Reproduce the material in full, unchanged.

▼

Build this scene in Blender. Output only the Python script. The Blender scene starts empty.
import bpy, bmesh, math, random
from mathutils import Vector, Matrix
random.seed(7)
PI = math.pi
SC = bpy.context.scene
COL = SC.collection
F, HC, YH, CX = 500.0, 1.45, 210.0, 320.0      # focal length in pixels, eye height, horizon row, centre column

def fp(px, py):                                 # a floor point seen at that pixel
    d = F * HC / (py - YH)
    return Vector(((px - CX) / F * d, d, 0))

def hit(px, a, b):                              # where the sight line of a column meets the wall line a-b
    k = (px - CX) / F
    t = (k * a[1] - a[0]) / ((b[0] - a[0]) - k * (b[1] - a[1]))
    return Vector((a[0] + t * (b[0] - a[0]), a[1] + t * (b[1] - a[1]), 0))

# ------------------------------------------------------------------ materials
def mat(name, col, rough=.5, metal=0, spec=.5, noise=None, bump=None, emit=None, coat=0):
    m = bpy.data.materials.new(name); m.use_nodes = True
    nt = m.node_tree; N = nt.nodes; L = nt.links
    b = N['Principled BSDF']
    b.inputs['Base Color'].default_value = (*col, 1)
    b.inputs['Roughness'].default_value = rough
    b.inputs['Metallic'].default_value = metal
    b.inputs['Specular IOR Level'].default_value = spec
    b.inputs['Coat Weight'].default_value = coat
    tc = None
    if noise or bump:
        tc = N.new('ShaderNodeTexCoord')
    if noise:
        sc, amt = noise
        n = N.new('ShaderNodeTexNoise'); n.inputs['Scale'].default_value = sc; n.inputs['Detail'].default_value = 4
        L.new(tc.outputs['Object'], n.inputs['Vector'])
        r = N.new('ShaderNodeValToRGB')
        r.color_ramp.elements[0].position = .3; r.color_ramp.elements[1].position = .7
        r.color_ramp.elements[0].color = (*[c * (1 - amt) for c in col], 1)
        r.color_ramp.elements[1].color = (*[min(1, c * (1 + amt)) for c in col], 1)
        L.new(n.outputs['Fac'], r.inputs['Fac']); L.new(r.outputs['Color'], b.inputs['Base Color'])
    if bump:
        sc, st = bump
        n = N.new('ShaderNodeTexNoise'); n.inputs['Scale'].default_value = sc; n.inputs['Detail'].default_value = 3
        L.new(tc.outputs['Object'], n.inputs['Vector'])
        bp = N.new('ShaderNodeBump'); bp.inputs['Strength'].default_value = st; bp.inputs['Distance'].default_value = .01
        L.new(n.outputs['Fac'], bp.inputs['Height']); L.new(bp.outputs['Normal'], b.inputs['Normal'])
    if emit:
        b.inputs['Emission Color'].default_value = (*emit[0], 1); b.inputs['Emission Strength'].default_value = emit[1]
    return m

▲

*OUTPUT*
Build this scene in Blender. Output only the Python script. The Blender scene starts empty.
import bpy, bmesh, math, random
from mathutils import Vector, Matrix
random.seed(7)
PI = math.pi
SC = bpy.context.scene
COL = SC.collection
F, HC, YH, CX = 500.0, 1.45, 210.0, 320.0      # focal length in pixels, eye height, horizon row, centre column

def fp(px, py):                                 # a floor point seen at that pixel
    d = F * HC / (py - YH)
    return Vector(((px - CX) / F * d, d, 0))

def hit(px, a, b):                              # where the sight line of a column meets the wall line a-b
    k = (px - CX) / F
    t = (k * a[1] - a[0]) / ((b[0] - a[0]) - k * (b[1] - a[1]))
    return Vector((a[0] + t * (b[0] - a[0]), a[1] + t * (b[1] - a[1]), 0))

# ------------------------------------------------------------------ materials
def mat(name, col, rough=.5, metal=0, spec=.5, noise=None, bump=None, emit=None, coat=0):
    m = bpy.data.materials.new(name); m.use_nodes = True
    nt = m.node_tree; N = nt.nodes; L = nt.links
    b = N['Principled BSDF']
    b.inputs['Base Color'].default_value = (*col, 1)
    b.inputs['Roughness'].default_value = rough
    b.inputs['Metallic'].default_value = metal
    b.inputs['Specular IOR Level'].default_value = spec
    b.inputs['Coat Weight'].default_value = coat
    tc = None
    if noise or bump:
        tc = N.new('ShaderNodeTexCoord')
    if noise:
        sc, amt = noise
        n = N.new('ShaderNodeTexNoise'); n.inputs['Scale'].default_value = sc; n.inputs['Detail'].default_value = 4
        L.new(tc.outputs['Object'], n.inputs['Vector'])
        r = N.new('ShaderNodeValToRGB')
        r.color_ramp.elements[0].position = .3; r.color_ramp.elements[1].position = .7
        r.color_ramp.elements[0].color = (*[c * (1 - amt) for c in col], 1)
        r.color_ramp.elements[1].color = (*[min(1, c * (1 + amt)) for c in col], 1)
        L.new(n.outputs['Fac'], r.inputs['Fac']); L.new(r.outputs['Color'], b.inputs['Base Color'])
    if bump:
        sc, st = bump
        n = N.new('ShaderNodeTexNoise'); n.inputs['Scale'].default_value = sc; n.inputs['Detail'].default_value = 3
        L.new(tc.outputs['Object'], n.inputs['Vector'])
        bp = N.new('ShaderNodeBump'); bp.inputs['Strength'].default_value = st; bp.inputs['Distance'].default_value = .01
        L.new(n.outputs['Fac'], bp.inputs['Height']); L.new(bp.outputs['Normal'], b.inputs['Normal'])
    if emit:
        b.inputs['Emission Color'].default_value = (*emit[0], 1); b.inputs['Emission Strength'].default_value = emit[1]
    return m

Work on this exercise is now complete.